▸ TASK REQUIREMENTS
Start at the line holding "Recreate this scene", stop at the line holding "COL = S.collection", and repeat those lines exactly, both ends included; skip the pictures.
##### RECORDED DATA
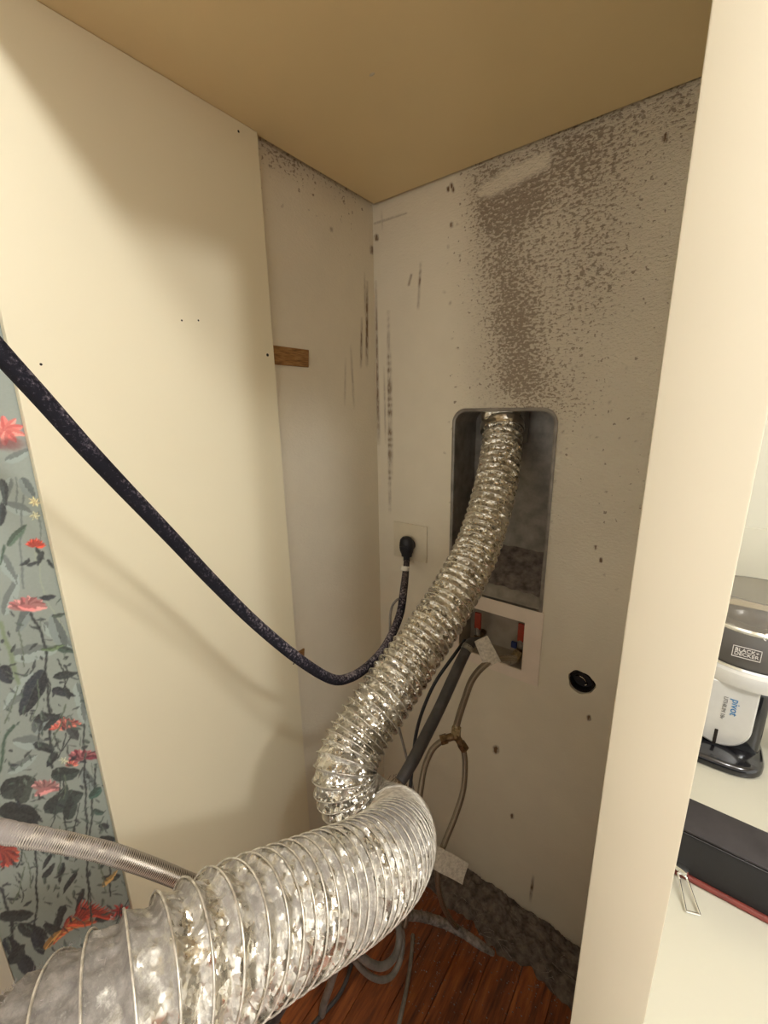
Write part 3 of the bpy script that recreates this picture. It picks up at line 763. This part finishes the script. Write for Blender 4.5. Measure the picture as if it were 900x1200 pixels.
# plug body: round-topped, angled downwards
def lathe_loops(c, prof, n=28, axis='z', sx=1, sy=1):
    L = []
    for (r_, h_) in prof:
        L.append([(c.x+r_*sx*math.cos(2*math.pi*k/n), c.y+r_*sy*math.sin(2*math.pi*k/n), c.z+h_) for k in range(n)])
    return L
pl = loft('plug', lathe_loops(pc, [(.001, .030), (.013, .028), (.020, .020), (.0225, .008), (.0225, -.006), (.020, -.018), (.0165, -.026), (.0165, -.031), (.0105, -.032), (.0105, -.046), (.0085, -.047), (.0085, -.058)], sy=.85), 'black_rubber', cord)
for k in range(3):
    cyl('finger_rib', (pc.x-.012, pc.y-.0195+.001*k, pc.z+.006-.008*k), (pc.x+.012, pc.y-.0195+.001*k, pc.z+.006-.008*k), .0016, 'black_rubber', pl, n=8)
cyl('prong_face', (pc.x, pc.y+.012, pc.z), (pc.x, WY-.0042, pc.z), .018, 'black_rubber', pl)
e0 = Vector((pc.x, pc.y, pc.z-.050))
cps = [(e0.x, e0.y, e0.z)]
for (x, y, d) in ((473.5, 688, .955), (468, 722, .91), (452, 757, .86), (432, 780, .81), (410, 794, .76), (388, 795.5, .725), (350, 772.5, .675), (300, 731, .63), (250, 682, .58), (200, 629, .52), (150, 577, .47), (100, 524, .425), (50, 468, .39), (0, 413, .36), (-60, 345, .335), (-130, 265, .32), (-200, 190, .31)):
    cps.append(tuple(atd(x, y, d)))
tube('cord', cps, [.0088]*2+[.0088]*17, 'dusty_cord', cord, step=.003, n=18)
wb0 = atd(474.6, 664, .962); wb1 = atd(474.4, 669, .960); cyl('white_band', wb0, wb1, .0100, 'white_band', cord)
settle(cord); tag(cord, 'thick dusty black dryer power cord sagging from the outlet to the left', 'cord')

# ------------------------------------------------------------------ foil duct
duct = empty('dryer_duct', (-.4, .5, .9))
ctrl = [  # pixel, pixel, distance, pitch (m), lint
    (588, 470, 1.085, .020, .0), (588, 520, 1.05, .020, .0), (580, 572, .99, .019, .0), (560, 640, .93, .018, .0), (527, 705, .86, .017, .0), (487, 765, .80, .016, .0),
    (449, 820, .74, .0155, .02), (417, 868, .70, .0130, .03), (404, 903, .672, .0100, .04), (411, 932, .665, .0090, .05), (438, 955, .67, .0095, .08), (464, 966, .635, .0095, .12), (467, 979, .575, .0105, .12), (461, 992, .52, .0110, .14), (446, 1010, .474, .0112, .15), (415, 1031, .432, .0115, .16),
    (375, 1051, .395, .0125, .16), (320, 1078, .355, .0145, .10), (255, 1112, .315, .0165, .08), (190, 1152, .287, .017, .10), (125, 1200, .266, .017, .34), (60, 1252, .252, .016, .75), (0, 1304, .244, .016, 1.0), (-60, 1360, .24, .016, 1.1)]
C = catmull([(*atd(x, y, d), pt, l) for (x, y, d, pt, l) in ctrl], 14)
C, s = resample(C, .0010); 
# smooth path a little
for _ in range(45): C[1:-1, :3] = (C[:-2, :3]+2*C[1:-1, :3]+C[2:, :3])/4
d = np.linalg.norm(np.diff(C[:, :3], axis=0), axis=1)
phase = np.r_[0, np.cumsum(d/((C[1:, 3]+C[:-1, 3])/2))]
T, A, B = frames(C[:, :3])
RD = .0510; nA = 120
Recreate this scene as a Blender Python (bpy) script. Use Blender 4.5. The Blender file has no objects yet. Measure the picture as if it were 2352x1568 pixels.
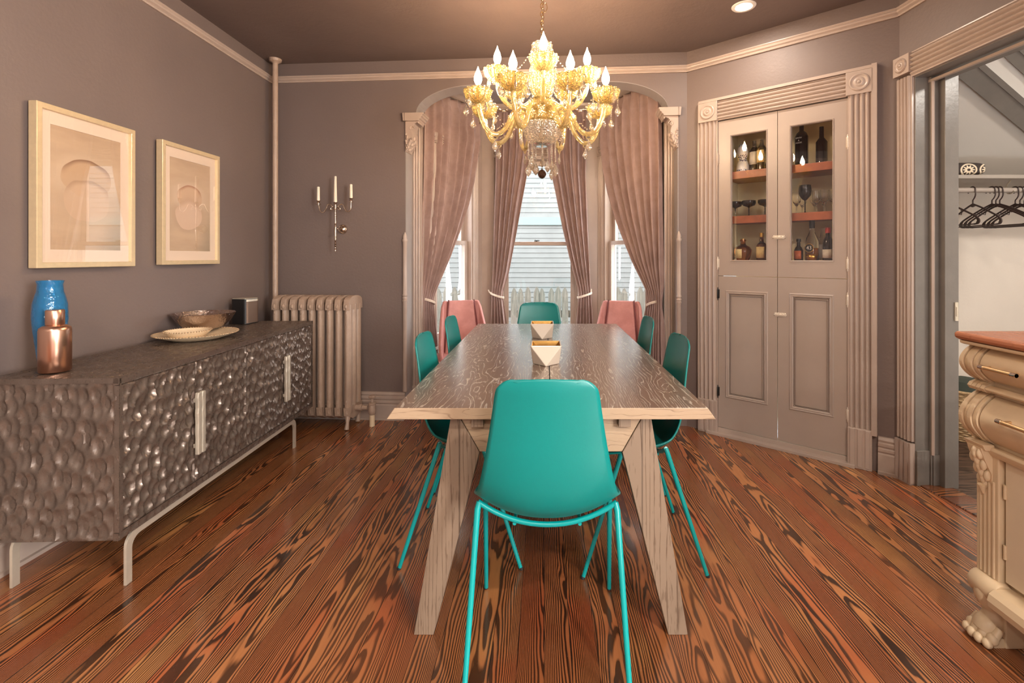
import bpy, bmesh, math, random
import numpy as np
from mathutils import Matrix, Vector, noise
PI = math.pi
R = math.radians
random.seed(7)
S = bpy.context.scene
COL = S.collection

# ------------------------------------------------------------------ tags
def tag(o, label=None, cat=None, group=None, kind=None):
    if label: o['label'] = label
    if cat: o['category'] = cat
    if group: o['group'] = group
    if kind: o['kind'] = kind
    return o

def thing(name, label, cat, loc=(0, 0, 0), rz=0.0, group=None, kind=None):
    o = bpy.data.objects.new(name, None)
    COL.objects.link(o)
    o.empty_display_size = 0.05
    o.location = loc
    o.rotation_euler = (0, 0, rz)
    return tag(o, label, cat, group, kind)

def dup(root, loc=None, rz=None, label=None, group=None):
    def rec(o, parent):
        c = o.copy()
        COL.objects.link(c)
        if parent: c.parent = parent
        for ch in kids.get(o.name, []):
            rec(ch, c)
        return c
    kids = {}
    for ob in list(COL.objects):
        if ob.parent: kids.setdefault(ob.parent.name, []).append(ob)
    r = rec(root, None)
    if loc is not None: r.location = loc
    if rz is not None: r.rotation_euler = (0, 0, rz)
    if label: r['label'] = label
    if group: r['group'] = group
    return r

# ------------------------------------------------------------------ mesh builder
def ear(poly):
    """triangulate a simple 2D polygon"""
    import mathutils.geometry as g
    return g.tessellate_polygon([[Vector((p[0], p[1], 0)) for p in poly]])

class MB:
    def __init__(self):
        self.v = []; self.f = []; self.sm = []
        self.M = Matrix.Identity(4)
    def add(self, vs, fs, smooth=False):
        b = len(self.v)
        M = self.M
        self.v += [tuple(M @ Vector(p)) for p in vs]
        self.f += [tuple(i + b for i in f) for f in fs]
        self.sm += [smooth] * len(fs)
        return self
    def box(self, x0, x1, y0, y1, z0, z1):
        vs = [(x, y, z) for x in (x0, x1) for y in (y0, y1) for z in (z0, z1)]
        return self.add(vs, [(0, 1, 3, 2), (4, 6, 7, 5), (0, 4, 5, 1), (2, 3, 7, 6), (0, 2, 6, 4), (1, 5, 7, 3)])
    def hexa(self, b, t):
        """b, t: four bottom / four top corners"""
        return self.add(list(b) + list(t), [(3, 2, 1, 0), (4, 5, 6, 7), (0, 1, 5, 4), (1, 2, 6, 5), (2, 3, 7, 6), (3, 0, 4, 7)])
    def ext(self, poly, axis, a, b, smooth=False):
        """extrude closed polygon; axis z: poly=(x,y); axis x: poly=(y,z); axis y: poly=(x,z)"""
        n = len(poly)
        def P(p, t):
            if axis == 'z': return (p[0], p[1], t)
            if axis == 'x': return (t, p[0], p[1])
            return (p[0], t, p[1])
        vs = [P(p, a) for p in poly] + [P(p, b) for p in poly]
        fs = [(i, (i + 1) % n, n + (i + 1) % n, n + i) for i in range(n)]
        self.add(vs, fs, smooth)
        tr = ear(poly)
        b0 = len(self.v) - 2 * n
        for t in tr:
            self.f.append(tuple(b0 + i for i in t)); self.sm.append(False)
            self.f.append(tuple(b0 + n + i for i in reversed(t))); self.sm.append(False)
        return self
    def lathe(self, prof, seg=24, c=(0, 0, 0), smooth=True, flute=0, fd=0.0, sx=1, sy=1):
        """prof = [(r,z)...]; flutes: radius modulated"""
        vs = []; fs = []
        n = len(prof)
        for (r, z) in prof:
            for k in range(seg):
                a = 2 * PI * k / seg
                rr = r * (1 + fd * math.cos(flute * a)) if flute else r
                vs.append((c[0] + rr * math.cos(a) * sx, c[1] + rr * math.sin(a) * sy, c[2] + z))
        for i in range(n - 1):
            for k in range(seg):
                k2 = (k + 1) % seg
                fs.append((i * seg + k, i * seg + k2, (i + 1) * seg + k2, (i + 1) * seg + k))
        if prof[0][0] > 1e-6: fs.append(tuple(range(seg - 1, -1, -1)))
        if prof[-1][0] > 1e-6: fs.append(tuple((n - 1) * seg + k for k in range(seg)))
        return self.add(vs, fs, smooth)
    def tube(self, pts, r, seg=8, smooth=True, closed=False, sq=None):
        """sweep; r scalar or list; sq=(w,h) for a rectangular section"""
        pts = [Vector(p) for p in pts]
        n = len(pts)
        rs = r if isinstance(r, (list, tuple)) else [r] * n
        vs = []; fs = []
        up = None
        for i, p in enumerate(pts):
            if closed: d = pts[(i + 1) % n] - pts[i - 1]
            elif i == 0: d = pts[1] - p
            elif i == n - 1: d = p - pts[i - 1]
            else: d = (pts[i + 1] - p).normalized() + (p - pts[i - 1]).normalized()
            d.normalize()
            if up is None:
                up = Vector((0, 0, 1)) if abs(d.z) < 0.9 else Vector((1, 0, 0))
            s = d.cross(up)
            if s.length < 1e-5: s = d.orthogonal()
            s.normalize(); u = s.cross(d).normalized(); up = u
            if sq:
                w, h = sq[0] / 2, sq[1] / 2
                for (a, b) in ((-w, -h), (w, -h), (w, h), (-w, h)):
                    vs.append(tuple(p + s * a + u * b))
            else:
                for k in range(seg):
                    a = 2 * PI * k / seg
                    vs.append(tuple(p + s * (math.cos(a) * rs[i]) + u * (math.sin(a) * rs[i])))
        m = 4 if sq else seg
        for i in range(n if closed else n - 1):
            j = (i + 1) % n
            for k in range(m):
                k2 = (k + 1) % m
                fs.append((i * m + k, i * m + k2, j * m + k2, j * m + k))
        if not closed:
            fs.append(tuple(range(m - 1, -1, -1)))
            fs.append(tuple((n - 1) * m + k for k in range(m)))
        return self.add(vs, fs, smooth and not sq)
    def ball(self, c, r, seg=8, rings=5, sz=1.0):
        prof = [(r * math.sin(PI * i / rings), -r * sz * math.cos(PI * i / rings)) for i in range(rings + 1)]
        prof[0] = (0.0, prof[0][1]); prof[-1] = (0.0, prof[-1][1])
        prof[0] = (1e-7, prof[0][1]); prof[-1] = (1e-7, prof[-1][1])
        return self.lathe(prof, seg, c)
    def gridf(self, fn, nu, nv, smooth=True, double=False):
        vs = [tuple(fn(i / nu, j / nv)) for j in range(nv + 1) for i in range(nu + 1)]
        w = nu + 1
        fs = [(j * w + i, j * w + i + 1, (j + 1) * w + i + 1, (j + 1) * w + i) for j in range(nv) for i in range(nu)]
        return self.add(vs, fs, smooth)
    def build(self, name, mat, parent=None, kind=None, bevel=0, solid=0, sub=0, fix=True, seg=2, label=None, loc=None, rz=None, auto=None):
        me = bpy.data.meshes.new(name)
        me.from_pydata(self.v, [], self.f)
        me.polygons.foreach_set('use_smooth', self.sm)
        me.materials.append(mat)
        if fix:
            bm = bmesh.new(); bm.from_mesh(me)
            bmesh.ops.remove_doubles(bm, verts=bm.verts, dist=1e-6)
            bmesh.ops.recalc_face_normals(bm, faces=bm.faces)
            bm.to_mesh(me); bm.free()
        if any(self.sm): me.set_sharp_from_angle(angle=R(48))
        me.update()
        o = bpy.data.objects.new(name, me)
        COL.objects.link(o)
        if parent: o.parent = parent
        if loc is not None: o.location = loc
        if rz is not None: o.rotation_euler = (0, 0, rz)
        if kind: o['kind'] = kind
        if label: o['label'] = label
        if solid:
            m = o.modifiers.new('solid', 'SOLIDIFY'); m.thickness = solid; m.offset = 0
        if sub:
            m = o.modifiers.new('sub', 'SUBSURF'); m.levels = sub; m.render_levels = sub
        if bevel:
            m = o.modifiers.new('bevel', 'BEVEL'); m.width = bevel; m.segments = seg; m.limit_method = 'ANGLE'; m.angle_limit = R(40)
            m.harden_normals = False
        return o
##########
▸ OUTPUT BELOW
Recreate this scene as a Blender Python (bpy) script. Use Blender 4.5. The Blender file has no objects yet. Measure the picture as if it were 2352x1568 pixels.
import bpy, bmesh, math, random
import numpy as np
from mathutils import Matrix, Vector, noise
PI = math.pi
R = math.radians
random.seed(7)
S = bpy.context.scene
COL = S.collection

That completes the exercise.